March 21, 2012

Floor Speech: Honoring Senator Mikulski for becoming the longest-serving woman in Congress

Madam President, I am honored to follow my good friend and colleague from the state of Georgia in recognizing the remarkable contributions of Senator Mikulski, now the longest serving woman in the history of the United States Congress.

Today we’ve been joined by many great Marylanders. We’ve had Governor O’Malley, Senator Cardin and former Senator Sarbanes and Senator Mikulski’s own family — her sisters and brother in-law in the gallery. I’m also pleased that we’ve got two of her favorite constituents, my father and my brother, here today as well. They live in Annapolis and they know what I’ve known since childhood when I lived in the suburbs of Baltimore: that Senator Mikulski is a remarkable, tireless, passionate, and effective senator.

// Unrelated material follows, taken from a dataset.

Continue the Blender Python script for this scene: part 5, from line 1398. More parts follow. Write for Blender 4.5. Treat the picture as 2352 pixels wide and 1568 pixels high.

Reference has been made to her start as a community organizer — someone who saved Fells Point from a 16-lane superhighway. Someone who wasn’t afraid to get into the gritty issues of a local community, standing up for folks who didn’t have anyone to fight for them. We’ve also heard about her early years as a social worker, helping folks in need understand the programs available to them and then fighting for the programs that should have been available to them.

It’s no surprise to any of us that the district she first represented in the House of Representatives — the 3rd — is known as a steel district, where lots of men and women worked in the Bethlehem steel plant, and it’s no surprise that she’s earned a reputation here in the Senate as a woman of steel who fights for manufacturers, who fights for federal workers, who fights for Western Maryland, who fights for poultry on the peninsula and the Eastern Shore of Maryland, who fights for her constituents day-in and day-out.

It is indeed just that in this Women’s History Month that we would be recognizing Senator Barbara Mikulski who has stood up for Maryland each and every day.

And though, like me, she comes up a little short every time she stands, she stands incredibly tall in the company of senators throughout American history. She is someone whose passion for people, whose determination to continue in the tradition of her father — that fair-deal grocer — who asks every day that simple question: “how can I help?” And then gets busy answering it.

She is a role model for me, for all of us, for my daughter, for my family, for our community. She’s the only senator who I’ve heard say to me — fiercely, before going on a vote on the floor — “to the barricades.” She’s the only person who could say that and mean it.

She’s been at the barricades of justice. She’s been at the barricades of service. She’s been at the barricades of making a difference, and for that, we are all grateful.